Farming was another big industry in the Maple Ridge, most families had small farms and raised their own chickens and other animals. Fruit farms were abundant, growing raspberries, apples, and peaches. In this display you can see different types of small farm implements; such as rakes, axes, picks and shovels.


Blacksmiths were historical very important, as they fabricated and repaired tools.  Each town would have its own blacksmith whose job it was to make items out of metal, fix implements and keep tools sharp, as well as shoeing horses.

Telephone Exchange

This is an original Telephone Exchange. It was the first automatic telephone exchange in B.C. It started working in February of 1928 and it was used until 1966. It was restored to working order by Len Harrison and Ray Ranta in 1967. When it first installed it served 125 subscribers with operator services out of Haney. BC Tel, or TELUS has been working in the Maple Ridge area for more than a 100 years having opened an     office in Hammond in 1900.

Train Display

This train diorama was built by the Dewdney-Alouette Railway society.

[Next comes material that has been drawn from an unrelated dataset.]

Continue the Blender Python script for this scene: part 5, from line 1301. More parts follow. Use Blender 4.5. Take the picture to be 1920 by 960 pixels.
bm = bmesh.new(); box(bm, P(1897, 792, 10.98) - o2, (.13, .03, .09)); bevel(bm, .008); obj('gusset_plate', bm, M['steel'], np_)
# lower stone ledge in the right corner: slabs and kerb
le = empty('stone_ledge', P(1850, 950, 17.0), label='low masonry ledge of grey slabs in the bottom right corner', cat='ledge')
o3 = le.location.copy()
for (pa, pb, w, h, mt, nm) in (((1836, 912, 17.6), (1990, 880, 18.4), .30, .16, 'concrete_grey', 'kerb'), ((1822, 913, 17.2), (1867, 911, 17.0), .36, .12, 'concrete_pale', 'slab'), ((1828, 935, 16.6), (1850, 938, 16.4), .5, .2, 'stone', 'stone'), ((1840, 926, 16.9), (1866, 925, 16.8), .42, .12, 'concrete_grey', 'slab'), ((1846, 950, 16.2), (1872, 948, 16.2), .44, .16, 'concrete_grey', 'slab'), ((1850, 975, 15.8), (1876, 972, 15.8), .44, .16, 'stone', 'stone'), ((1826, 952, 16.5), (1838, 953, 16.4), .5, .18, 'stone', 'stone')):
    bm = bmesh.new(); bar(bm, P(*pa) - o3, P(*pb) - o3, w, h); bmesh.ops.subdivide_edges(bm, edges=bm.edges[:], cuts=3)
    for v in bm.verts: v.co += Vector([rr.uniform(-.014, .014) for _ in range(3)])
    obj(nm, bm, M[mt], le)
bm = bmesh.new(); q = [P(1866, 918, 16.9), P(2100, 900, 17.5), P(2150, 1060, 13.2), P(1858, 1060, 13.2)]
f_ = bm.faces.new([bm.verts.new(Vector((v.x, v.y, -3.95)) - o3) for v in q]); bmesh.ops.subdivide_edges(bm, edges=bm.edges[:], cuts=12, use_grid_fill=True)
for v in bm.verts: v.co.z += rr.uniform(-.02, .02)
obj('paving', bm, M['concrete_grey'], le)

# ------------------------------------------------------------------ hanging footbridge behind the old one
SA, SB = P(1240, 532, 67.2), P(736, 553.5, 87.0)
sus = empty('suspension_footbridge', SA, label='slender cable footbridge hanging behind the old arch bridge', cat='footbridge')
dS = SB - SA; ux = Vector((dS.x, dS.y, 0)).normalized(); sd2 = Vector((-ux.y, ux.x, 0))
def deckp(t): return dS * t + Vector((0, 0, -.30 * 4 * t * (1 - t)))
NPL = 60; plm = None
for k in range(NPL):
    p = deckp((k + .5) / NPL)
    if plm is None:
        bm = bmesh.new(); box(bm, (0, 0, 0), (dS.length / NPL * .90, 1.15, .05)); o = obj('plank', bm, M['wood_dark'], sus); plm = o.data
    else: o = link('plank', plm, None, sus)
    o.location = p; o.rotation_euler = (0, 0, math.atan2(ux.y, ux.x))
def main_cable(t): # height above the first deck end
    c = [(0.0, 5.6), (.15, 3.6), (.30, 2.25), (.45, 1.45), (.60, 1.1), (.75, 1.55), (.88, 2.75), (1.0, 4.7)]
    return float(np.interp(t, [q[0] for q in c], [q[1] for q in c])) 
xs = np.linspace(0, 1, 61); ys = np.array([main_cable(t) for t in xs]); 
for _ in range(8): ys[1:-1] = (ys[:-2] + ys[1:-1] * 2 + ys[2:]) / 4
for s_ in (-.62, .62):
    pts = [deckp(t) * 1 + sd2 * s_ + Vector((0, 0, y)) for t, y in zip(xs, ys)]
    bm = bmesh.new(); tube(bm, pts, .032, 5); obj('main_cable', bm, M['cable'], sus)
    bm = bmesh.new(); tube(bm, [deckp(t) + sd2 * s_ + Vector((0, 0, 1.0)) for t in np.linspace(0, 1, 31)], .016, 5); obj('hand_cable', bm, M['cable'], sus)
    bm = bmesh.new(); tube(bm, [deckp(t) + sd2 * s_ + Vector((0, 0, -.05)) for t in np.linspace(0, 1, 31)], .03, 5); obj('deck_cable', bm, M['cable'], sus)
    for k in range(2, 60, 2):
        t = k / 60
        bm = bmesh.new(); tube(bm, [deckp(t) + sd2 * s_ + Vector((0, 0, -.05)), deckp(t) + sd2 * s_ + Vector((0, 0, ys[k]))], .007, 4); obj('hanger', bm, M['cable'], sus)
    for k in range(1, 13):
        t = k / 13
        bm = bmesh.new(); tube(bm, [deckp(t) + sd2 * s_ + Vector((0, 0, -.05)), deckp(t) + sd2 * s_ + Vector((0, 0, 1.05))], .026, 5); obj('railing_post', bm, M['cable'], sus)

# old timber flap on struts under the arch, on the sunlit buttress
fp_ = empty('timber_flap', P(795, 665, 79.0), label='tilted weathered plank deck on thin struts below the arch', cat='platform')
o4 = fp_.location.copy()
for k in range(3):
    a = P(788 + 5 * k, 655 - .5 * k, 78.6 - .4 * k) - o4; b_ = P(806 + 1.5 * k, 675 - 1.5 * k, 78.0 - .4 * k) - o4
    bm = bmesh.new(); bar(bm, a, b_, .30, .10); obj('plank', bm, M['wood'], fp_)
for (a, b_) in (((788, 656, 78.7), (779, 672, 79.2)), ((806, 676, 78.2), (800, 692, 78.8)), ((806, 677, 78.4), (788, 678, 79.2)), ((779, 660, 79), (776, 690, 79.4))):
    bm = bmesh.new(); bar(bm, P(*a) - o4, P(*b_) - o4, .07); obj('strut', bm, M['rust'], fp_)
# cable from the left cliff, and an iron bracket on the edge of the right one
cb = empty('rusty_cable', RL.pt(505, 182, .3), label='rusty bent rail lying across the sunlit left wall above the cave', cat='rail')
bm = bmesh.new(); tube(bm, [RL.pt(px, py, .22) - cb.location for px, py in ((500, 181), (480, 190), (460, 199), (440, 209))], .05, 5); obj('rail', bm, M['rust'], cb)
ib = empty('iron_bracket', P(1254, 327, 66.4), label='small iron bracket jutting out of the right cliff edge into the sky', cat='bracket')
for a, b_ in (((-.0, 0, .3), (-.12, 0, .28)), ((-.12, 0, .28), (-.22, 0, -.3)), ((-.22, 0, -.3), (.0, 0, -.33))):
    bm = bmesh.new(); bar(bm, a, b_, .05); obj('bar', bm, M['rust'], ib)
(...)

It has been worked on consistently since 1984. It displays the Canadian Pacific Railway along the Fraser River From Hammond to Ruskin in 1926. You can see both the Port Haney Brick and Tile Company and the Abernethy & Lougheed Logging Company on the diorama. At the front of the Diorama you can also see the old train station, which once stood where the West Coast Express Station is today. The members of the club use old photographs, to help them make the diorama as close to the original landscape as possible. The members are consistently adding new details as they discover new photographs and new   information about the town during the 1920s. The members of the Railway club hold open hours on the last Sunday of every month, and they love visitors. They also open up the Caboose, which is behind the museum.  It was built in 1944 for the Canadian Pacific Railway. It was a place for the train workers to eat, sleep and relax as they traveled across the country. On the inside the Caboose has two sections; the observation/storage area and the kitchen/sleeping area. There is also a small stove used to heat the caboose and to cook on.